By Tony O’Riley
Solicitor and former Leeds United football club boss David Haigh must pay the 4m ordered by a High Court ruling enforcing a Gulf court order made earlier this year.
Haigh claimed bankruptcy after a High Court judge ruled he must repay the huge sums he acquired fraudulently from private equity outfit GFH Capital. He claims his human rights are being breached, but legal experts say his chances of success in overturning the latest ruling are very slim.
The case began in May 2014 when Mr Haigh was arrested by Dubai police a month after resigning as managing director of the Premier League-bound football club.
It was found that he had forged invoices and fraudulently directed nearly £4 million from his former employers – GFH Capital Limited – a Bahraini private equity company which owned Leeds United between 2012 and 2014 – into his own and a friend’s bank accounts.

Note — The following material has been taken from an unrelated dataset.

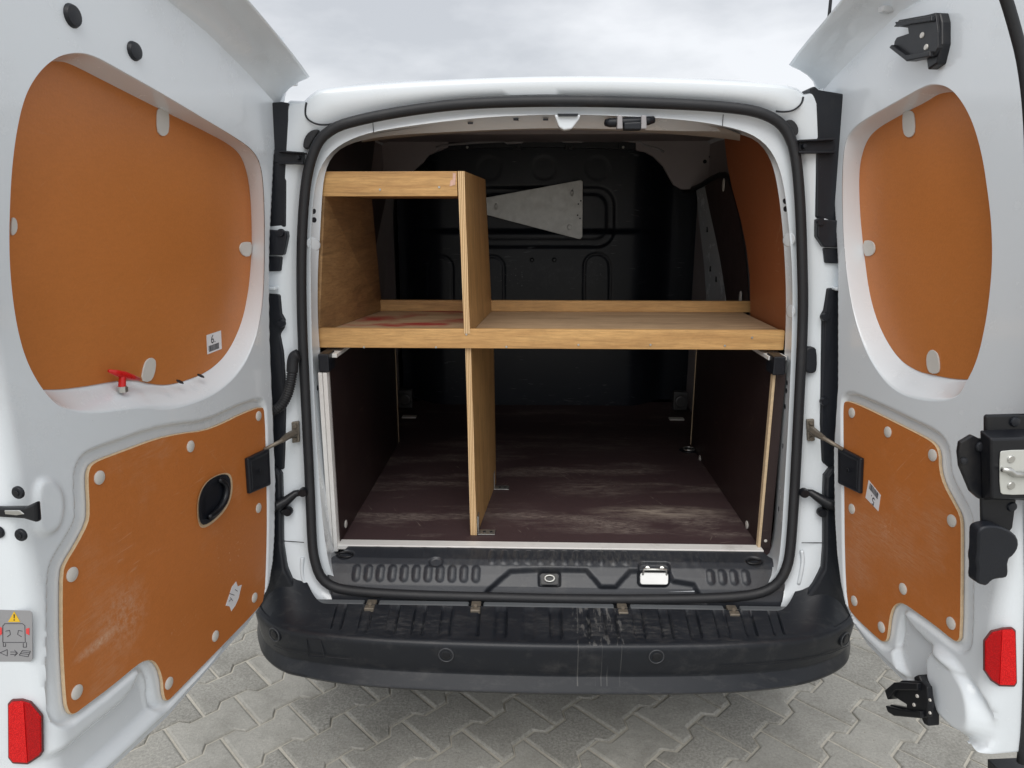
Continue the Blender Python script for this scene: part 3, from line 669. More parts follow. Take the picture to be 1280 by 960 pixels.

Haigh sort permission to appeal a ruling by the High Court of England and Wales in favour of GFH Capital’s claim to enforce a judgement of the Dubai International Finance Centre (DIFC) Courts, which ordered him to repay money he was found to have taken.
The Honourable Mr Justice Henshaw had said in the case that there were no grounds to challenge the claim against him in the DIFC court as one being fictitious such that ‘the DIFC judgement was procured by fraud.
Instead, Mr Justice Henshaw’s quoted Sir Jeremy Cooke’s 2018 judgement which said:
‘On the contrary, as Justice Sir Jeremy Cooke said…“no-one has ever come forward with a coherent explanation for the fact that large sums of money found their way into the bank accounts of the defendant and that false invoices were created with payment instructions which disguised the receipt of those sums by the defendant’.
Permission To Appeal
Haigh subsequently filed an application for permission to appeal the order. However, the Rt. Hon. Lady Justice Carr refused his application. He said: ‘I do not consider that the appeal has a real prospect of success or that that there is any compelling reason why an appeal should be heard.
There is no prospect of an appellate court finding that the Judge’s decision was wrong. He made no arguable error of law or fact. In so far as he exercised discretion, there is no prospect of a court interfering with his approach.’
She added: ‘For the avoidance of doubt, the stay of execution pending determination of the application for permission to appeal is lifted.’
Haigh has also been issued with a disclosure order by the High Court with a penal notice attached. He could face a prison sentence or a fine.
GFH Capital is represented by boutique firm Preiskel & Co LLP while Haigh is a litigant in person.